__EXERCISE DETAILS__:
Quote the data exactly, first line to the line containing "b, M_worn, root)", with no pictures.

__COLLECTED MATERIAL__:

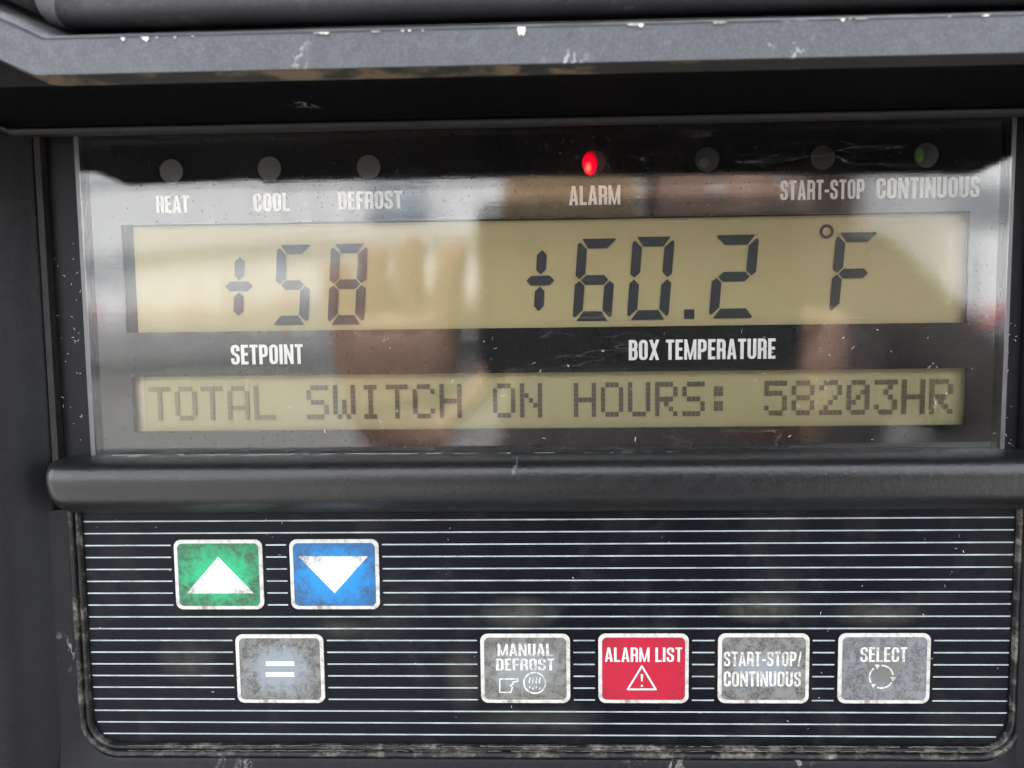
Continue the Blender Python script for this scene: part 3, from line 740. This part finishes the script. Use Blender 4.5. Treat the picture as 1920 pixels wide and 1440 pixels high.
for a0 in (100, 220, 340):
    strip(b, [(c0[0] + rr_ * math.cos(R(a0 - 8 - i * 9)), c0[1] + rr_ * math.sin(R(a0 - 8 - i * 9))) for i in range(10)], .34, .105)
    a = R(a0 - 102); q = Vector((c0[0] + rr_ * math.cos(a), c0[1] + rr_ * math.sin(a))); tdir = Vector((math.sin(a), -math.cos(a))); nd = Vector((tdir.y, -tdir.x))
    poly(b, [tuple(q + tdir * .95), tuple(q + nd * .62), tuple(q - nd * .62)], .11)
obj("circling_arrows_symbol", b, M_worn, root)

# ------------------------------------------------------------------ stripes on the keypad film, broken round the keys
boxes = [(K[k_][1][0], K[k_][1][1]) for k_ in K]
v_first = (v_of(153, 979) + v_of(1904, 969)) / 2; v_last = (v_of(182, 1375.5) + v_of(1876, 1381)) / 2
for i in range(19):
    v = v_first + (v_last - v_first) * i / 18
    a, c = KL + .35, KR - .35
    if i == 18: a += 1.9; c -= 2.2
    if i == 17: a += .6; c -= .7
    runs = [(a, c)]
    for (bu, bv) in boxes:
        if abs(v - bv) < BH / 2 + .35:
            nr = []
            for s, e in runs:
                if s < bu < e: nr += [(s, bu - BW / 2 - .75), (bu + BW / 2 + .75, e)]
                else: nr.append((s, e))
            runs = nr
    for s, e in runs:
        h = .155
        b = bmesh.new(); poly(b, rrect(s, e, v - h, v + h, .16, 3), .012, .03)
        obj("stripe", b, M_stripe, KEYPAD)

# ------------------------------------------------------------------ dust, flecks, scratches and chips
def fleck(bb, u, v, w, size, th):
    a = random.uniform(0, 6.28); cur = random.uniform(-1.2, 1.2); p = [(u, v)]
    k_ = random.randint(3, 6)
    for i in range(k_):
        a += cur / k_ + random.uniform(-.2, .2); p.append((p[-1][0] + math.cos(a) * size / k_, p[-1][1] + math.sin(a) * size / k_))
    L = len(p)
    for i, q in enumerate(nib(p, False, th, th)):
        poly(bb, q, w + .002 * (i % 2))
b = bmesh.new()
for i in range(70):
    x = random.triangular(250, 1890, 1700); y = random.triangular(430, 850, 800)
    u, v = U(x, y, .85)
    fleck(b, u, v, .87, random.uniform(.2, 1.1), random.uniform(.05, .12))
for i in range(65):
    x = random.uniform(180, 1890); y = random.uniform(975, 1390); u, v = U(x, y, .05); fleck(b, u, v, .07, random.uniform(.1, .7), random.uniform(.03, .08))
for i in range(45):
    x = random.uniform(85, 150); y = random.uniform(450, 850); u, v = U(x, y, 0)
    if u > UL + 2: fleck(b, u, v, -1.15, random.uniform(.2, .8), .06)
for i in range(14):
    x = random.uniform(1893, 1915); y = random.uniform(560, 840); u, v = U(x, y, 0); fleck(b, u, v, -1.15, random.uniform(.2, .9), .08)
obj("dust_flecks", b, M_dust, PANEL, kind="stuff")
# dust gathered along the top of the bar and in the trim
b = bmesh.new()
def dustline(x0, x1, fy, w, th, prob):
    x = x0
    while x < x1:
        l = random.uniform(4, 22)
        if random.random() < prob:
            p = []
            for i in range(4):
                xx = x + l * i / 3; p.append(U(xx, fy(xx) + random.uniform(-.7, .7), w))
            for q in nib(p, False, th, th * random.uniform(.4, 1.2)): poly(b, q, w)
        x += l
dustline(190, 1918, lambda x: 853.5 - (x - 190) * .0052, 1.9, .14, .7)
dustline(190, 1918, lambda x: 856.0 - (x - 190) * .0055, 3.2, .10, .3)
dustline(240, 1880, lambda x: 1398 - (x - 240) * .000 + 3 * ((x - 240) / 1640), 1.45, .05, .8)
dustline(240, 1880, lambda x: 1407 + 3 * ((x - 240) / 1640), 1.5, .05, .7)
obj("dust_line", b, M_dust2, PANEL, kind="stuff")
# chips of pale paint on the hood's upper edge
b = bmesh.new()
CH = [(970, 15, 24), (1196, 10, 9), (228, 7, 8), (268, 11, 11), (1576, 8, 6)]
for i in range(20):
    c0 = random.choice((260, 300, 360, 720, 830, 1190, 1580, 1800, 600, 1350)); CH.append((c0 + random.gauss(0, 45), random.choice((2, 3, 4, 6, 14, 22)), random.uniform(.5, 5)))
for x, l, h in CH:
    yt = 72 - (x - 90) * .0265; q = []
    for i in range(7):
        q.append(U(x + l * i / 6, yt + 3.2, 51.7))
    for i in range(7):
        q.append(U(x + l * (1 - i / 6), yt + 3 + h * math.sin(math.pi * (i + .5) / 7) * random.uniform(.25, 1), 51.72))
    poly(b, q, 51.5, 51.95)
obj("paint_chips", b, M_dust, PANEL, kind="stuff")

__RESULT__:
Continue the Blender Python script for this scene: part 3, from line 740. This part finishes the script. Use Blender 4.5. Treat the picture as 1920 pixels wide and 1440 pixels high.
for a0 in (100, 220, 340):
    strip(b, [(c0[0] + rr_ * math.cos(R(a0 - 8 - i * 9)), c0[1] + rr_ * math.sin(R(a0 - 8 - i * 9))) for i in range(10)], .34, .105)
    a = R(a0 - 102); q = Vector((c0[0] + rr_ * math.cos(a), c0[1] + rr_ * math.sin(a))); tdir = Vector((math.sin(a), -math.cos(a))); nd = Vector((tdir.y, -tdir.x))
    poly(b, [tuple(q + tdir * .95), tuple(q + nd * .62), tuple(q - nd * .62)], .11)
obj("circling_arrows_symbol", b, M_worn, root)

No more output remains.